Создавать комячейки — не по его нраву: у Дыбенко был другой размах, другие масштабы!
Запись в дневнике Коллонтай: «29 декабря 1918. Ворвался Павел, привез выкраденные у белогвардейцев документы — и снова уехал на фронт. Я была с ним у Свердлова — тот остался доволен докладом и сказал, что вопрос о восстановлении в партии будет поставлен в ближайшее время».
Фронт был рядом — туда и обратно всего несколько часов. 31-го они были снова вместе. Новый год встречали с военными: генеральный штаб устроил торжество в бывшем охотничьем клубе. Хрустальные люстры, зеркала, золотая лепнина, выцветшие, затоптанные, покрытые толстым слоем пыли, но все еще прекрасные ковры… Но столы без скатертей, ужин: горячий суп «без ничего», котлеты из картофельной шелухи, ломоть черного хлеба с сыром, яблочный чай с куском сахара. Дыбенко с Коллонтай внесли самый шикарный пай: бочонок красной икры. На каждого хватило по нескольку икринок. Зато водки — без всяких ограничений…

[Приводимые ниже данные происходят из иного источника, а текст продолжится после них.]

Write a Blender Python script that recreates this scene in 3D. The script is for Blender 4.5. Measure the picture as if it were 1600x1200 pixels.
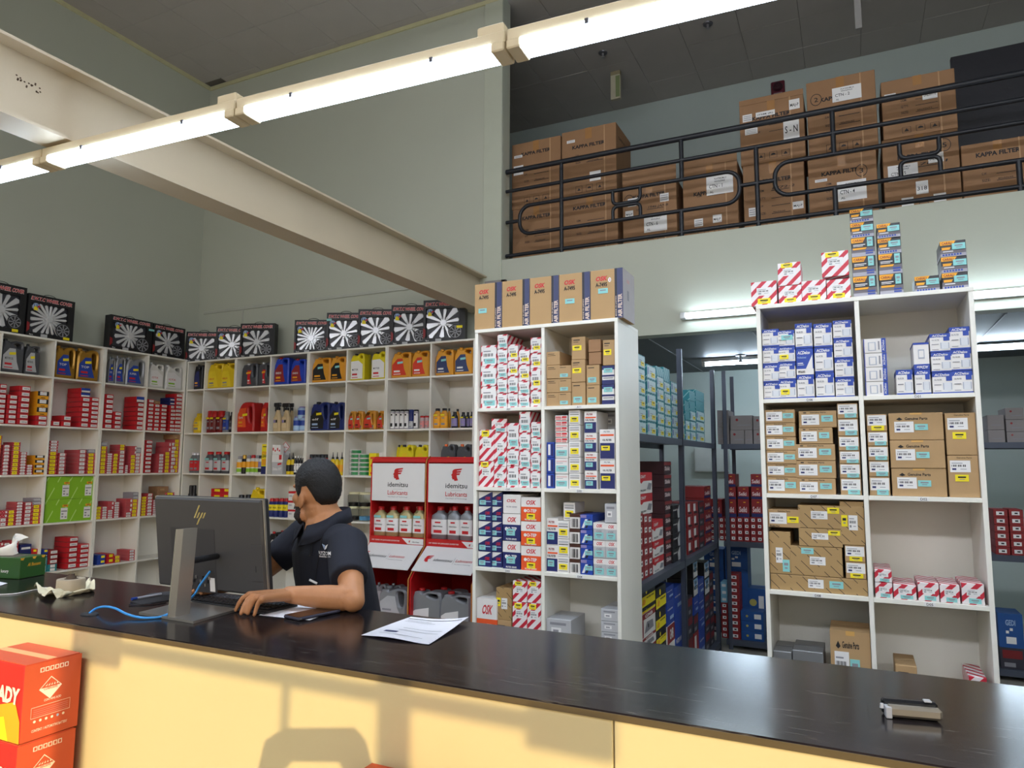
import bpy, math, random
from mathutils import Vector, Matrix, geometry

for o in list(bpy.data.objects): bpy.data.objects.remove(o)
scn = bpy.context.scene
COL = scn.collection
rnd = random.Random(11)
PI = math.pi

# ---------------------------------------------------------------- camera
F = 1103.4                                   # focal length in pixels of the 1600x1200 frame
YAW, PITCH, ROLL = (math.radians(a) for a in (25.81, 6.28, 0.268))
CAMZ = 1.6
S = .916                                     # metres per survey unit (0.6 m ceiling tiles)
fwd = Vector((-math.sin(YAW)*math.cos(PITCH), math.cos(YAW)*math.cos(PITCH), math.sin(PITCH)))
_r = Vector((math.cos(YAW), math.sin(YAW), 0)); _u = _r.cross(fwd)
right = _r*math.cos(ROLL) + _u*math.sin(ROLL); up = -_r*math.sin(ROLL) + _u*math.cos(ROLL)
cam = bpy.data.cameras.new('camera'); camo = bpy.data.objects.new('camera', cam); COL.objects.link(camo)
cam.sensor_width = 36; cam.lens = F*36/1600; cam.clip_start = .02; cam.clip_end = 200
camo.matrix_world = Matrix(((right.x, up.x, -fwd.x, 0), (right.y, up.y, -fwd.y, 0), (right.z, up.z, -fwd.z, CAMZ), (0, 0, 0, 1)))
scn.camera = camo

# ---------------------------------------------------------------- sky, sun, exposure
SUN = Vector((-.607, .718, -.34))
w = bpy.data.worlds.new('sky'); scn.world = w; w.use_nodes = True
nt = w.node_tree; nt.nodes.clear()
wo = nt.nodes.new('ShaderNodeOutputWorld'); bg = nt.nodes.new('ShaderNodeBackground'); sk = nt.nodes.new('ShaderNodeTexSky')
sk.sky_type = 'NISHITA'; sk.sun_disc = False; sk.sun_elevation = math.radians(20); sk.sun_rotation = math.atan2(-SUN.x, -SUN.y)
sk.air_density = 1.0; sk.dust_density = 2.0
hz = nt.nodes.new('ShaderNodeMix'); hz.data_type = 'RGBA'; hz.inputs[0].default_value = .75; hz.inputs[7].default_value = (1.8, 1.86, 1.95, 1)   # bright desert haze
bg.inputs[1].default_value = .16
nt.links.new(sk.outputs[0], hz.inputs[6]); nt.links.new(hz.outputs[2], bg.inputs[0]); nt.links.new(bg.outputs[0], wo.inputs[0])
sl = bpy.data.lights.new('sun', 'SUN'); so = bpy.data.objects.new('sun', sl); COL.objects.link(so)
sl.energy = 2.2; sl.color = (1, .78, .42); sl.angle = math.radians(.3)
so.rotation_euler = SUN.to_track_quat('-Z', 'Y').to_euler(); so.location = (6, -8, 6)
scn.view_settings.view_transform = 'Standard'; scn.view_settings.look = 'None'
scn.view_settings.gamma = 1; scn.view_settings.use_curve_mapping = False
scn.view_settings.exposure = 1.0
LAMP = 13.0                                   # emission of the fluorescent diffusers

# ---------------------------------------------------------------- photograph survey helpers
def ray(x, y): return right*(x-800) - up*(y-600) + fwd*F
def onY(x, y, Y): d = ray(x, y); t = Y/d.y; return Vector((d.x*t, Y, CAMZ+d.z*t))
def onX(x, y, X): d = ray(x, y); t = X/d.x; return Vector((X, d.y*t, CAMZ+d.z*t))
def onZ(x, y, Z): d = ray(x, y); t = (Z-CAMZ)/d.z; return Vector((d.x*t, d.y*t, Z))
def zm(x0, y0, s): return lambda x, y: (x0+x/s, y0+y/s)      # a zoomed view's own pixels

# ---------------------------------------------------------------- materials
MATS = {}
def lin(c):
    if isinstance(c, str): c = [int(c[i:i+2], 16)/255 for i in (0, 2, 4)]
    return [x/12.92 if x <= .04045 else ((x+.055)/1.055)**2.4 for x in c]
def new_mat(name):
    m = bpy.data.materials.new(name); m.use_nodes = True; n = m.node_tree; n.nodes.clear()
    o = n.nodes.new('ShaderNodeOutputMaterial'); b = n.nodes.new('ShaderNodeBsdfPrincipled')
    n.links.new(b.outputs[0], o.inputs[0]); return m, n, b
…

«Много прежних офицеров, вытащенных Троцким, — отмечала Коллонтай, — во френчах, но без погонов. У дам нарядные платья, которые за границей носили в 15–16 годах: узкие к низу юбки и низкая талия». Пришли только его друзья — и никто, кто мог бы, хотя бы и с оговорками, считаться ее другом. «Может, и к лучшему, — делилась она со своим дневником в первый день наступившего года, после бурного застолья и не менее бурной ночи вдвоем. — […] Сегодня я не мудрая Коллонтай, а влюбленная девчонка, которая пользуется взаимностью своего избранника».
Похоже, это был пик их любви.
Орел и Голубь
Год начался счастливо.
Хотя Дыбенко к вечеру 1 января уже был снова в пути на фронт, вопрос о его партийности решался заочно. 3 января на заседании ЦК исключение из партии признали аннулированным. Это было больше, чем восстановление: сочли, что он вообще не исключался. По правилам партийной бюрократии такие нюансы имели принципиальное значение — Коллонтай и Дыбенко могли ликовать. Они и ликовали, по крайней мере она.
«Павлуша мой, бесконечно любимый! Прежде всего о делах. Посылаю тебе постановление партии. […] Счастлива за тебя безмерно. […] Успеха тебе во всем, во всем, мое сердце с тобой, с тобой, шлю тебе все, все мое тепло, мою неизменную нежность, если б ты знал, как много ты в моих мыслях и как неизменно и крепко в моем сердце. Обнимаю тебя, мой милый. […] Вместе с постановлением партии к тебе летит мое сердце. Твой Голубь».
Этот полет не мешал ей, однако, отнестись к своему Орлу с трезвой критичностью. Несколькими днями раньше помечена в дневнике такая запись о нем: «Дыбенко (не «Павлуша», не «любимый», не «милый»!) несомненный самородок, но нельзя этих буйных людей сразу делать наркомами, давать им такую власть. Они не могут понять, что можно и что нельзя. У них кружится голова. Это я все говорила Ленину. Свердлов не скрывает своей антипатии к такому «типу», как Павел, и Ленин, по-моему, тоже». С такой же холодностью — и почти теми же словами, совсем в других, казалось, условиях — она размышляла в своем дневнике о Шляпникове. Тогда, в Норвегии… Так недавно. И так давно.
Пылкая любовь не мешала ей смотреть на любимого со стороны и видеть его таким, каким он был, а не таким, каким казался. Точно так же, как холодный анализ не мешал ни взвинченной экзальтации, ни туманившему голову порыву. Эта — постоянная и резкая — смена регистров едва ли не больше всего поражает, когда читаешь ее дневники тех лет. «От Павла нежное письмо, и сердце полно тепла и нежности к нему, к моему большому ребенку-мужу. Все существо мое трепещет. У него уже опять трения с комиссарами, он не может найти с ними общий язык. Придется разъяснять ему его ошибки. […] На Украине бои. Мой милый, милый! Странно, что я никогда не опасаюсь за его жизнь. У меня одна забота: чтобы он проявил себя дисциплинированным партийцем. […] От Павла привезли с Украины хлеб, колбасу и повидло. Он там командует батальоном. Отзывы о нем хорошие […]».